▶ _AIM_: Each line below is to be written out in full, exactly as shown.

▶ _GIVEN DATA_:
··········

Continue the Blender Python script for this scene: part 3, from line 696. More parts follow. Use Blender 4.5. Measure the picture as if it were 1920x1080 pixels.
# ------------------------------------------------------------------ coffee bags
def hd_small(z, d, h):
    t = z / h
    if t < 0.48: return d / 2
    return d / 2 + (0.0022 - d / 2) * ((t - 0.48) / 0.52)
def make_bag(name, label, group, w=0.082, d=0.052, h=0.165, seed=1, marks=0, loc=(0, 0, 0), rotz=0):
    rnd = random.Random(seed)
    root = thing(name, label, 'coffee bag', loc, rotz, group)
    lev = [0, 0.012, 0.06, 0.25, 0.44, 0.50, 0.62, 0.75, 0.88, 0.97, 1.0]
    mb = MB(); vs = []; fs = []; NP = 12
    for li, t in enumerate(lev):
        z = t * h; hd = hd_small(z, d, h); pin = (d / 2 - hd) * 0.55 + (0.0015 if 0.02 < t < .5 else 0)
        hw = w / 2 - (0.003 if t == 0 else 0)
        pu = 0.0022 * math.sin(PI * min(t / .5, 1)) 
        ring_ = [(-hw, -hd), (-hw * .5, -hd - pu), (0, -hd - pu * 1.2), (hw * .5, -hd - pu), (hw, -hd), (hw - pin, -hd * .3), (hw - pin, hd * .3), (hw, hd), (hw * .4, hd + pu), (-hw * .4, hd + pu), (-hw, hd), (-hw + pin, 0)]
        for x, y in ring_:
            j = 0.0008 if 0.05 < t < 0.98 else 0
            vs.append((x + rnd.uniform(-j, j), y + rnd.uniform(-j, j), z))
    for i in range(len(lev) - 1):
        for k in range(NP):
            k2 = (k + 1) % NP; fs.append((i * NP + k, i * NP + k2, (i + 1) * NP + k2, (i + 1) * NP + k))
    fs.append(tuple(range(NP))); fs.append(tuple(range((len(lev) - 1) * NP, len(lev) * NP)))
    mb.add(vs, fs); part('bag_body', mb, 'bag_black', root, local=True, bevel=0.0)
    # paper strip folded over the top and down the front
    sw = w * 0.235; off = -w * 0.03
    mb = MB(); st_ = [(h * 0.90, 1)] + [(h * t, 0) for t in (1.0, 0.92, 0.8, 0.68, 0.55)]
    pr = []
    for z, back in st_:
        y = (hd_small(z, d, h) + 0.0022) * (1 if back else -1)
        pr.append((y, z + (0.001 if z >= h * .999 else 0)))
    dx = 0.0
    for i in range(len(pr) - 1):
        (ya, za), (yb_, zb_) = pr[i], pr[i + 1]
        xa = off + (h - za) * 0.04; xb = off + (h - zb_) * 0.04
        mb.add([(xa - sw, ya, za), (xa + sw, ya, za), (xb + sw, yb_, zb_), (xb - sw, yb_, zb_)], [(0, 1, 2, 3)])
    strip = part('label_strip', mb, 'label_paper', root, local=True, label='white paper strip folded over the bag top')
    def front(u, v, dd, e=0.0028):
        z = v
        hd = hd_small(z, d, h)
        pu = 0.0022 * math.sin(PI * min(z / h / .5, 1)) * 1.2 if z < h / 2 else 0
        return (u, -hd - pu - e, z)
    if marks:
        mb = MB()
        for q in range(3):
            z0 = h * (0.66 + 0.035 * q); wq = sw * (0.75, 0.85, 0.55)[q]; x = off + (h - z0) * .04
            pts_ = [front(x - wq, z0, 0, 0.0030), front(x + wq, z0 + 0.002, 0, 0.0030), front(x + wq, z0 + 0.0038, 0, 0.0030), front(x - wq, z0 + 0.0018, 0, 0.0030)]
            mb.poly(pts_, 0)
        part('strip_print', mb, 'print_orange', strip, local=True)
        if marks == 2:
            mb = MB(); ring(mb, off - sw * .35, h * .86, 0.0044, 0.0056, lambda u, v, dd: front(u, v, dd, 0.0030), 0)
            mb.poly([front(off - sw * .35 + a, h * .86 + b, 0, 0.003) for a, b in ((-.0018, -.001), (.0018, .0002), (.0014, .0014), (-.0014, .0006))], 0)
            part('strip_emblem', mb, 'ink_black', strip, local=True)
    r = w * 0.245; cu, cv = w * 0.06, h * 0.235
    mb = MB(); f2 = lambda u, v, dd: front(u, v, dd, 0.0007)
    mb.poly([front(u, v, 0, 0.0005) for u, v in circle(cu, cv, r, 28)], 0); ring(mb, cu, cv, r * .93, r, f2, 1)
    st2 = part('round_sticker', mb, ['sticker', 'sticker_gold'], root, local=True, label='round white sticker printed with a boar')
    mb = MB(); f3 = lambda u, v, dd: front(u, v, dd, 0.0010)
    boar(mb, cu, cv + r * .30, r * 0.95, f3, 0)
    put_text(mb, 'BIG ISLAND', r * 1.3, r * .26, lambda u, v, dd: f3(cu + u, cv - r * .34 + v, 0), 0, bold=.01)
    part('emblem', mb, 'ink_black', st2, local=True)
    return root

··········

▶ _EXERCISE OUTPUT_:
Continue the Blender Python script for this scene: part 3, from line 696. More parts follow. Use Blender 4.5. Measure the picture as if it were 1920x1080 pixels.
# ------------------------------------------------------------------ coffee bags
def hd_small(z, d, h):
    t = z / h
    if t < 0.48: return d / 2
    return d / 2 + (0.0022 - d / 2) * ((t - 0.48) / 0.52)
def make_bag(name, label, group, w=0.082, d=0.052, h=0.165, seed=1, marks=0, loc=(0, 0, 0), rotz=0):
    rnd = random.Random(seed)
    root = thing(name, label, 'coffee bag', loc, rotz, group)
    lev = [0, 0.012, 0.06, 0.25, 0.44, 0.50, 0.62, 0.75, 0.88, 0.97, 1.0]
    mb = MB(); vs = []; fs = []; NP = 12
    for li, t in enumerate(lev):
        z = t * h; hd = hd_small(z, d, h); pin = (d / 2 - hd) * 0.55 + (0.0015 if 0.02 < t < .5 else 0)
        hw = w / 2 - (0.003 if t == 0 else 0)
        pu = 0.0022 * math.sin(PI * min(t / .5, 1)) 
        ring_ = [(-hw, -hd), (-hw * .5, -hd - pu), (0, -hd - pu * 1.2), (hw * .5, -hd - pu), (hw, -hd), (hw - pin, -hd * .3), (hw - pin, hd * .3), (hw, hd), (hw * .4, hd + pu), (-hw * .4, hd + pu), (-hw, hd), (-hw + pin, 0)]
        for x, y in ring_:
            j = 0.0008 if 0.05 < t < 0.98 else 0
            vs.append((x + rnd.uniform(-j, j), y + rnd.uniform(-j, j), z))
    for i in range(len(lev) - 1):
        for k in range(NP):
            k2 = (k + 1) % NP; fs.append((i * NP + k, i * NP + k2, (i + 1) * NP + k2, (i + 1) * NP + k))
    fs.append(tuple(range(NP))); fs.append(tuple(range((len(lev) - 1) * NP, len(lev) * NP)))
    mb.add(vs, fs); part('bag_body', mb, 'bag_black', root, local=True, bevel=0.0)
    # paper strip folded over the top and down the front
    sw = w * 0.235; off = -w * 0.03
    mb = MB(); st_ = [(h * 0.90, 1)] + [(h * t, 0) for t in (1.0, 0.92, 0.8, 0.68, 0.55)]
    pr = []
    for z, back in st_:
        y = (hd_small(z, d, h) + 0.0022) * (1 if back else -1)
        pr.append((y, z + (0.001 if z >= h * .999 else 0)))
    dx = 0.0
    for i in range(len(pr) - 1):
        (ya, za), (yb_, zb_) = pr[i], pr[i + 1]
        xa = off + (h - za) * 0.04; xb = off + (h - zb_) * 0.04
        mb.add([(xa - sw, ya, za), (xa + sw, ya, za), (xb + sw, yb_, zb_), (xb - sw, yb_, zb_)], [(0, 1, 2, 3)])
    strip = part('label_strip', mb, 'label_paper', root, local=True, label='white paper strip folded over the bag top')
    def front(u, v, dd, e=0.0028):
        z = v
        hd = hd_small(z, d, h)
        pu = 0.0022 * math.sin(PI * min(z / h / .5, 1)) * 1.2 if z < h / 2 else 0
        return (u, -hd - pu - e, z)
    if marks:
        mb = MB()
        for q in range(3):
            z0 = h * (0.66 + 0.035 * q); wq = sw * (0.75, 0.85, 0.55)[q]; x = off + (h - z0) * .04
            pts_ = [front(x - wq, z0, 0, 0.0030), front(x + wq, z0 + 0.002, 0, 0.0030), front(x + wq, z0 + 0.0038, 0, 0.0030), front(x - wq, z0 + 0.0018, 0, 0.0030)]
            mb.poly(pts_, 0)
        part('strip_print', mb, 'print_orange', strip, local=True)
        if marks == 2:
            mb = MB(); ring(mb, off - sw * .35, h * .86, 0.0044, 0.0056, lambda u, v, dd: front(u, v, dd, 0.0030), 0)
            mb.poly([front(off - sw * .35 + a, h * .86 + b, 0, 0.003) for a, b in ((-.0018, -.001), (.0018, .0002), (.0014, .0014), (-.0014, .0006))], 0)
            part('strip_emblem', mb, 'ink_black', strip, local=True)
    r = w * 0.245; cu, cv = w * 0.06, h * 0.235
    mb = MB(); f2 = lambda u, v, dd: front(u, v, dd, 0.0007)
    mb.poly([front(u, v, 0, 0.0005) for u, v in circle(cu, cv, r, 28)], 0); ring(mb, cu, cv, r * .93, r, f2, 1)
    st2 = part('round_sticker', mb, ['sticker', 'sticker_gold'], root, local=True, label='round white sticker printed with a boar')
    mb = MB(); f3 = lambda u, v, dd: front(u, v, dd, 0.0010)
    boar(mb, cu, cv + r * .30, r * 0.95, f3, 0)
    put_text(mb, 'BIG ISLAND', r * 1.3, r * .26, lambda u, v, dd: f3(cu + u, cv - r * .34 + v, 0), 0, bold=.01)
    part('emblem', mb, 'ink_black', st2, local=True)
    return root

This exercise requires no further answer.